I love the example Boaz gives us in the book of Ruth. He had fallen in love and wanted to marry Ruth, but given their customs and laws, there was another who had first dibs but didn't know it. Boaz chose to model integrity by bringing the matter up to him and abiding by their laws. Even though this might have meant losing Ruth to the other man. It's easy to tell kids how to behave. It's harder to model a life of total integrity.


Children are always watching. 


When someone cuts me off in traffic. When my order is wrong. When I am running late. When I’m tired. When I REALLY want something. They are watching how I act.
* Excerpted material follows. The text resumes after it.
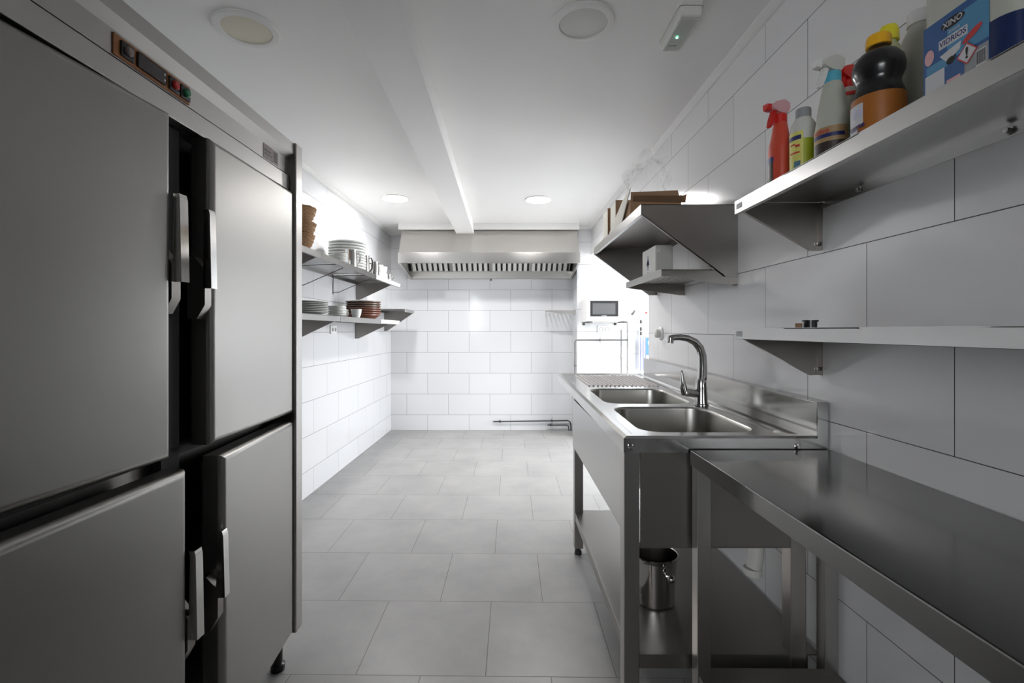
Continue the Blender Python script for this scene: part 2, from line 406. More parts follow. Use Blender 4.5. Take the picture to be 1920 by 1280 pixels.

They see what I am willing to do to get my way. They will follow what they see far more than what I say.


5. Fully Present

One of my favorite (and convicting) stories is Matthew 19:13-15. The disciples felt that Jesus would be bothered by the kids looking for his attention. However, Jesus’ response was to stop everything and spend time with the children. He recognized their value and gave them his time and attention. I should be following this example. I need to be FULLY PRESENT. In a society that tries to keep me busy and distracted every microsecond of the day, a quick glance up or a reply of ‘in a minute’ seem to be my go-to response with my kids. The most loving thing I can do for my children is to be there for them. FULLY PRESENT. To listen to them, to see them, to learn about them, to respond to them in the moment, to share time together. Kids are begging parents to look up from their phones and ‘watch me’ at the playground. To share their schoolwork or pictures that they bring home. The time has come to decide exactly what sort of father I want to be. A bare minimum, distracted dad, or a reflection of my Heavenly Father, ready to forsake all for the sake of my precious child.